La rumination, en tant que stratégie de régulation émotionnelle, est liée à davantage de culpabilité, de frustration et de découragement : plus l’étudiant·e rumine une difficulté, plus des émotions désagréables sont ressenties (§44).
L’équipe de recherche observe ce « cercle vicieux liant certaines variables » (§46) dans lequel la rumination est centrale. En effet, cette stratégie de régulation est à la fois liée aux émotions désagréables et au sentiment d’auto-efficacité. De manière plus précise, la stratégie de rumination et le sentiment d’auto-efficacité s’alimentent mutuellement et sont le « moteur d’émotions académiques désagréables » (§46).
La stratégie rapportée le plus fréquemment par les étudiant·es n’est pas la rumination, mais le blâme de soi. Plusieurs participantes et participants ont tendance à se tenir responsable des difficultés rencontrées dans leur préparation aux examens (§46). Cette stratégie est d’ailleurs liée à davantage de culpabilité, frustration et découragement (ibid.).
Selon l’équipe de recherche, le blâme de soi pourrait avoir une fonction, soit « aider » l’étudiant·e à retrouver une perception de contrôle sur la situation en identifiant les actions qu’il ou elle aurait dû mettre en place (une meilleure organisation du temps et des méthode de travail, par exemple) (§47). Le fait d’attribuer ses difficultés à une cause « interne et contrôlable » pourrait aider les étudiant·es à identifier des leviers concrets, sous leur contrôle, pour auto-réguler leurs apprentissages (ibid.).

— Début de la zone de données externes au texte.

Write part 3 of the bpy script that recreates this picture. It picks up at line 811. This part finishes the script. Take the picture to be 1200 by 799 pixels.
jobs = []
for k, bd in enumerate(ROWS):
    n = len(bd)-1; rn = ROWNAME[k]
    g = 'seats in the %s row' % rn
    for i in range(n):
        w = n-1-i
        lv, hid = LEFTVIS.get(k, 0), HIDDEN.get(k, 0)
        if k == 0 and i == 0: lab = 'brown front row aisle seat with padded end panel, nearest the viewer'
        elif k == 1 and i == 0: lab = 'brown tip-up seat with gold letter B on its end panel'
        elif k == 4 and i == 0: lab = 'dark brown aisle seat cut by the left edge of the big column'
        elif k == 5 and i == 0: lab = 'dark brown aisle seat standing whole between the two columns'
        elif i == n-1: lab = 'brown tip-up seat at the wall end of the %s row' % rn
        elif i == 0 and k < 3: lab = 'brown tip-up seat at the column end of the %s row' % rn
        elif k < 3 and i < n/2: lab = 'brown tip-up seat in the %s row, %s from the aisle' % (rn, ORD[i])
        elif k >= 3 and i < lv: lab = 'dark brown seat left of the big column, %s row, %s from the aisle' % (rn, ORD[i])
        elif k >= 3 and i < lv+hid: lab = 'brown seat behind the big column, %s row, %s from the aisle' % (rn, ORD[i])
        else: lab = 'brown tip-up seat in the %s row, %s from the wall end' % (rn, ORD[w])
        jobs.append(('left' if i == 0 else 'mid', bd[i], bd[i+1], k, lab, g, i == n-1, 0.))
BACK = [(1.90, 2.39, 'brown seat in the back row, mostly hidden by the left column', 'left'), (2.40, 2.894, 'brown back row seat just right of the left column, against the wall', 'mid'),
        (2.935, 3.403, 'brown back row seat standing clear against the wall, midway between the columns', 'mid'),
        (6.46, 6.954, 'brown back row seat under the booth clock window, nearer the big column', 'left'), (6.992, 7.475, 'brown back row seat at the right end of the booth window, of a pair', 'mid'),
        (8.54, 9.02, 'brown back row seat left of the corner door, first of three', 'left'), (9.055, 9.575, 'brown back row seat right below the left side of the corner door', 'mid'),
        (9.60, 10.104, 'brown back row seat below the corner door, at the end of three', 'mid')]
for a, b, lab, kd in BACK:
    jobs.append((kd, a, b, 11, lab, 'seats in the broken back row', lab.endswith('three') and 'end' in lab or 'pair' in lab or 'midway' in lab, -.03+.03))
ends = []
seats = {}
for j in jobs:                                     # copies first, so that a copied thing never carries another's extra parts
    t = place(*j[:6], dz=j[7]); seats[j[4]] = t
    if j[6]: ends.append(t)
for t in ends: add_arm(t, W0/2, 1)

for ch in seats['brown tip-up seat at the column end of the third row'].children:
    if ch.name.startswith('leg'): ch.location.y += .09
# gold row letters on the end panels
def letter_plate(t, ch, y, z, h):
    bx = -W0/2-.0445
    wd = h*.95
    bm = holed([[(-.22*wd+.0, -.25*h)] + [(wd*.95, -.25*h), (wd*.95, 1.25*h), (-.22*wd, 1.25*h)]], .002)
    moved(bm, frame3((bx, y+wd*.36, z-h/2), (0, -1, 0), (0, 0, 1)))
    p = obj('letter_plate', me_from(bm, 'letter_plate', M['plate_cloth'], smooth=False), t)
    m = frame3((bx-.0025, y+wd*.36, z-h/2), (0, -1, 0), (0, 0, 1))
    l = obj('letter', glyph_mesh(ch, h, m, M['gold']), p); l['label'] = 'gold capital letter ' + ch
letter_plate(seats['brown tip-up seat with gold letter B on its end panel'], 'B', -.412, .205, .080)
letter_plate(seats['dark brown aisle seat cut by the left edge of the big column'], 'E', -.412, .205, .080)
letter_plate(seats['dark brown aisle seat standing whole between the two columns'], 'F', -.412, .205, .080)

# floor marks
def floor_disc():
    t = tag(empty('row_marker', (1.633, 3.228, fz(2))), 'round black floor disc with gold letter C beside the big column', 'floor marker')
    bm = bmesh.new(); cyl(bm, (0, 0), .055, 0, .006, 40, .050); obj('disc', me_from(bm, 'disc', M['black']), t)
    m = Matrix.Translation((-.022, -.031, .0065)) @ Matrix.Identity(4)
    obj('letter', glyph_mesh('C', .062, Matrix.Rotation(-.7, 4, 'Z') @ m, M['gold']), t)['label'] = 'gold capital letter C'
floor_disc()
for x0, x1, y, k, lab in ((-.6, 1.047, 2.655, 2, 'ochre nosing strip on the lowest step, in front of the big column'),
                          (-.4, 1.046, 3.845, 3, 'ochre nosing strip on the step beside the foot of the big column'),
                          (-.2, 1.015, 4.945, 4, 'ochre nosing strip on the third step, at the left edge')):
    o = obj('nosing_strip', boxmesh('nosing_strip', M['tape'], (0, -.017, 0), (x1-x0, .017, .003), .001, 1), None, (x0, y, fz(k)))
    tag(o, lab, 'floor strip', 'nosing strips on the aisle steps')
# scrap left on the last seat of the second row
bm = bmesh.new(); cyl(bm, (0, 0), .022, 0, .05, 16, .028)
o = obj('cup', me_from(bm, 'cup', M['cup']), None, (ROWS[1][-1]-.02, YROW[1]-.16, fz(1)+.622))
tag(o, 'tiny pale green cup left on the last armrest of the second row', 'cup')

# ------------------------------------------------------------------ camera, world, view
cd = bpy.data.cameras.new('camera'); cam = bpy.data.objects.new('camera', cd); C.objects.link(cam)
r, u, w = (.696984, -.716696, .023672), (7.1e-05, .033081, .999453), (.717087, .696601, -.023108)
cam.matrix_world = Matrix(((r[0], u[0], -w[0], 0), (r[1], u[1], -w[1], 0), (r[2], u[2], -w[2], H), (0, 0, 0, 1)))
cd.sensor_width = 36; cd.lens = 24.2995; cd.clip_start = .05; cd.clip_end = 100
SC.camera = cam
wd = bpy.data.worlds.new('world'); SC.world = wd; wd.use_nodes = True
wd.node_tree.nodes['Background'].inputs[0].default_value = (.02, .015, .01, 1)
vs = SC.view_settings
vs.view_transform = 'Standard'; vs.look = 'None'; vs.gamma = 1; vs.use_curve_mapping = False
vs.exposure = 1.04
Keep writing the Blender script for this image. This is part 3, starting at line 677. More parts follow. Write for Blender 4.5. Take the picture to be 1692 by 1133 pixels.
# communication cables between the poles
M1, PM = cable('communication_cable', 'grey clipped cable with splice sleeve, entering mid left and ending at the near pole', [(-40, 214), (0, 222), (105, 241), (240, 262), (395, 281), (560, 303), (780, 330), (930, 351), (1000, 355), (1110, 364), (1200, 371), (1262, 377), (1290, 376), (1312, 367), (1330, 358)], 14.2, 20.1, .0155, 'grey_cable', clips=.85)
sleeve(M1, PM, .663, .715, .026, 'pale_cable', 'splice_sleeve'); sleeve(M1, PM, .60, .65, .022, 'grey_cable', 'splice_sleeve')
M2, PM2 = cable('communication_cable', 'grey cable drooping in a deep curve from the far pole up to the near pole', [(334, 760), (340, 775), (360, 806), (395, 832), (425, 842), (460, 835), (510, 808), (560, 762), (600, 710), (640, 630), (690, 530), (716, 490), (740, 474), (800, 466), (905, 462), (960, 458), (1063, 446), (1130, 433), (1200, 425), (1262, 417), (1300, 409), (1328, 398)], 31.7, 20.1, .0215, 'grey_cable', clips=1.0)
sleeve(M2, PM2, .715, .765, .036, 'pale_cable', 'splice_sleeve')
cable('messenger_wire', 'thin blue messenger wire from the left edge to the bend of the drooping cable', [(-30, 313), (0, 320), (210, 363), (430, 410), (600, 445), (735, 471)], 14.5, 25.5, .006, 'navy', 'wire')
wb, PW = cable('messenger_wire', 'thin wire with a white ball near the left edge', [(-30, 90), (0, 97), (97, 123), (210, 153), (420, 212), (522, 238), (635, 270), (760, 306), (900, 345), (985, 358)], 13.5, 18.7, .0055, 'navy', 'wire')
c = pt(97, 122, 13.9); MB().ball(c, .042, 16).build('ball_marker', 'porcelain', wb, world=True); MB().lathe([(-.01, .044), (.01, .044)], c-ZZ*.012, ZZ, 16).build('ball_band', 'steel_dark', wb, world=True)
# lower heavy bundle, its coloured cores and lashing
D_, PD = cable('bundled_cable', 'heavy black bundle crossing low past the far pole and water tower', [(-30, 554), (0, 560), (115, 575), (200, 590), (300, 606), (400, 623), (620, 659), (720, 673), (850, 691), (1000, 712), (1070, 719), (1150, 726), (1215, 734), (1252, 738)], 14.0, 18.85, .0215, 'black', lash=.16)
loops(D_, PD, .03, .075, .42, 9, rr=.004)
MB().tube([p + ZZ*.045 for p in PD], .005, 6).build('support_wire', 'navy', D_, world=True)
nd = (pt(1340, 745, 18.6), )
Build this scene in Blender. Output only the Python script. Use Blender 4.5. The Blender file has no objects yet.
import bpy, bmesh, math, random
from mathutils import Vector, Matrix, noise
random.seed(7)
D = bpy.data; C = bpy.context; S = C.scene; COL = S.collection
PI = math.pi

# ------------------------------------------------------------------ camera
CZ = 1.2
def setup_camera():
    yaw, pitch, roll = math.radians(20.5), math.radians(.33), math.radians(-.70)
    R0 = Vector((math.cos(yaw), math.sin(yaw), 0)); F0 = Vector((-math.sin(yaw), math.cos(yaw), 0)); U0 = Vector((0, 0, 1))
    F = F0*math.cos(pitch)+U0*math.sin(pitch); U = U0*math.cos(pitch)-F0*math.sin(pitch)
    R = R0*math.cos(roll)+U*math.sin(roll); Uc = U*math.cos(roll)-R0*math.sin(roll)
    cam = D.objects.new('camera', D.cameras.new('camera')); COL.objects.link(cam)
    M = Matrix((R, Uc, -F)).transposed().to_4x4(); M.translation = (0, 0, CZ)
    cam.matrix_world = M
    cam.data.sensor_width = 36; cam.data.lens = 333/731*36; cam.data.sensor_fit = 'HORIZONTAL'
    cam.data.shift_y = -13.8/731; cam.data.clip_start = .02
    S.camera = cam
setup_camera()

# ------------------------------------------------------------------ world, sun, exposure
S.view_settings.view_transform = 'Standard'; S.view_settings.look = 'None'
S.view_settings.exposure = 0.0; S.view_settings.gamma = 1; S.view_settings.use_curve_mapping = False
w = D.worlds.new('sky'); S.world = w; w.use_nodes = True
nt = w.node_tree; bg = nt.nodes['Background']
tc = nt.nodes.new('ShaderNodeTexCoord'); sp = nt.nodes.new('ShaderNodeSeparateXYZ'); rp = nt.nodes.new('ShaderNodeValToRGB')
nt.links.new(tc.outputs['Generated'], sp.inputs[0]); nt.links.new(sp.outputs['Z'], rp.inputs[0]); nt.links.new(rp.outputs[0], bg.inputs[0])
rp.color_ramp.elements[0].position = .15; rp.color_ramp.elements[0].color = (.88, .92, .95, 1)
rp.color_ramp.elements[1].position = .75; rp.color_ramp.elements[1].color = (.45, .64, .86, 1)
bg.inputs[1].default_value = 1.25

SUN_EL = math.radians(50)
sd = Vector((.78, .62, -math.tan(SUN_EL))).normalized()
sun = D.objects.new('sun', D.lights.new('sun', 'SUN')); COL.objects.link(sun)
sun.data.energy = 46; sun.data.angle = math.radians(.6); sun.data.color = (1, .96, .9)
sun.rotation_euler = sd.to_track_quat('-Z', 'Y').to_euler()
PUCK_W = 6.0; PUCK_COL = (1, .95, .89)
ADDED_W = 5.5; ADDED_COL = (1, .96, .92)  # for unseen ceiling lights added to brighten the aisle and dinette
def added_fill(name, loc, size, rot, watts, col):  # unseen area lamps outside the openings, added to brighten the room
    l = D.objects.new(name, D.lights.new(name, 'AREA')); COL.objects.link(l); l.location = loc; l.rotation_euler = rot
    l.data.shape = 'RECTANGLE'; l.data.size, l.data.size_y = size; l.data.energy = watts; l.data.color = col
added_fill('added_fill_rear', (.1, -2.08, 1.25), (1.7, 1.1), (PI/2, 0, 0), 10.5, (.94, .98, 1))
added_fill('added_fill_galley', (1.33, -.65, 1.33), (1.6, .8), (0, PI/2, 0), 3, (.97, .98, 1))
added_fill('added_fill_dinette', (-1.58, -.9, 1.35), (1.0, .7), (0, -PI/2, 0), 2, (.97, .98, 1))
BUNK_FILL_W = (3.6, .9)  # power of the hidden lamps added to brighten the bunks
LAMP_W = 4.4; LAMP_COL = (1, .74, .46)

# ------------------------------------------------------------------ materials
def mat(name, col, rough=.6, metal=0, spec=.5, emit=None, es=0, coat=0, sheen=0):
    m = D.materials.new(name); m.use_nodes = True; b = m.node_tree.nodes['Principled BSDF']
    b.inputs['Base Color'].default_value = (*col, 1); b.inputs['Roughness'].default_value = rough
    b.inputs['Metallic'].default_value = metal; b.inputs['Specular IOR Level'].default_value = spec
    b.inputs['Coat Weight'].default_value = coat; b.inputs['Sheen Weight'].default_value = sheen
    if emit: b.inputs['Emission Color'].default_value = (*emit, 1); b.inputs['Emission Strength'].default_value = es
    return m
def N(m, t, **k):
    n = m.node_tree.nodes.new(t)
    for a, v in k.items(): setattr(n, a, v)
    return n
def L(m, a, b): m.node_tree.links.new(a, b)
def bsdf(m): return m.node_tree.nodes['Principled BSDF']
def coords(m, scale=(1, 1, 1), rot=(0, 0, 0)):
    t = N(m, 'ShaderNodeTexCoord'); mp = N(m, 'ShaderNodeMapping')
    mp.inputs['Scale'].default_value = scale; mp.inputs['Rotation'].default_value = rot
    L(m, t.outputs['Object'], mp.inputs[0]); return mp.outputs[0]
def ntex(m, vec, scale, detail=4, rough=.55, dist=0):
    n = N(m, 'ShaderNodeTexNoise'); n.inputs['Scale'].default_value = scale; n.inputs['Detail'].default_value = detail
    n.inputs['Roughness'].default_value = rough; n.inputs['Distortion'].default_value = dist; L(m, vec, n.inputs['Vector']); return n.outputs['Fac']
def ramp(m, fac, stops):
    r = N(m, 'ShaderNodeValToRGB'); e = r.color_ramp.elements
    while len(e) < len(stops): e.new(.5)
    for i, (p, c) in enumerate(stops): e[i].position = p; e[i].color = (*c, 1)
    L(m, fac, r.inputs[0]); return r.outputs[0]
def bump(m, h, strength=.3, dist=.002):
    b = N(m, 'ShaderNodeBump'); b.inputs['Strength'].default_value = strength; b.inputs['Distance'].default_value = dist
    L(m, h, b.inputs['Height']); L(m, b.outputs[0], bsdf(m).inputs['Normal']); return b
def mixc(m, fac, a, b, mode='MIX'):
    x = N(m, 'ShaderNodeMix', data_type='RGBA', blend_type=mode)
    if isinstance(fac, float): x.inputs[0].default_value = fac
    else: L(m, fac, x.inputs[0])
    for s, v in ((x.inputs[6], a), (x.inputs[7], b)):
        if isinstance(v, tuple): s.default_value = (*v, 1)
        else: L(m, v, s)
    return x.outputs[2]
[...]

L’analyse des résultats suggère donc que la période de préparation aux examens est vécue « de manière plus désagréable qu’agréable par les étudiant·es » (§50). Toutefois, des émotions agréables peuvent être vécues durant cette période et seraient positivement liées aux stratégies de planification (du temps, des méthodes de travail, etc.) et de réévaluation positive (ibid.).
Autrement dit, plus l’étudiant·e est en mesure de planifier comment mieux faire la prochaine fois et de réfléchir aux manières de transformer des difficultés en apprentissages, plus elle ou il ressentira d’émotions agréables face à son cours (§51).
En plus de contribuer à mieux comprendre le processus complexe de régulation émotionnelle dans l’apprentissage, cette recherche permet d’identifier certaines pistes pour les personnes qui travaillent à soutenir la réussite étudiante.
D’abord, le fait que les liens entre rumination et sentiment d’auto-efficacité soient un « moteur d’émotions académiques désagréables » (§46) permet à l’équipe de recherche de souligner l’importance de tenir compte des dimensions émotionnelles de l’apprentissage, de manière à soutenir une régulation des émotions adaptée à chaque étudiant·e et à sa situation d’apprentissage (ibid.).
De plus, les ruminations étant souvent liées à des pensées de blâme de soi, il serait utile de développer des interventions qui ciblent ces ruminations, pour autant que l’étudiant·e les juge nuisibles (§47).
Enfin, les résultats portant sur les émotions positives vécues par les étudiant·es amènent des pistes intéressantes sur le plan pédagogique. Une intervention pourrait consister à aider l’étudiant·e à réévaluer les difficultés rencontrées non en termes de fautes, mais en tant que leviers d’adaptation pour des situations futures. Selon l’équipe de recherche « [i]nciter les étudiant·es à les concevoir de cette manière pourrait donc les aider à ressentir davantage d’émotions agréables lorsqu’[elles] et ils apprennent ».
L’équipe de recherche identifie davantage de pistes de réflexion et d’intervention pour les personnes accompagnatrices au sein des dispositifs de promotion de la réussite étudiante dans un article qui sera accessible en mars 2024.
Référence
Fischer, L., Romainville, M. et Philippot, P. (2020). Vivre des émotions en situation d’étude, tenter de les réguler et s’en croire capable : exploration de la régulation émotionnelle des étudiant·e·s universitaires primo-arrivant·e·s en situation de préparation d’examens, L’Orientation scolaire et professionnelle, 49(1).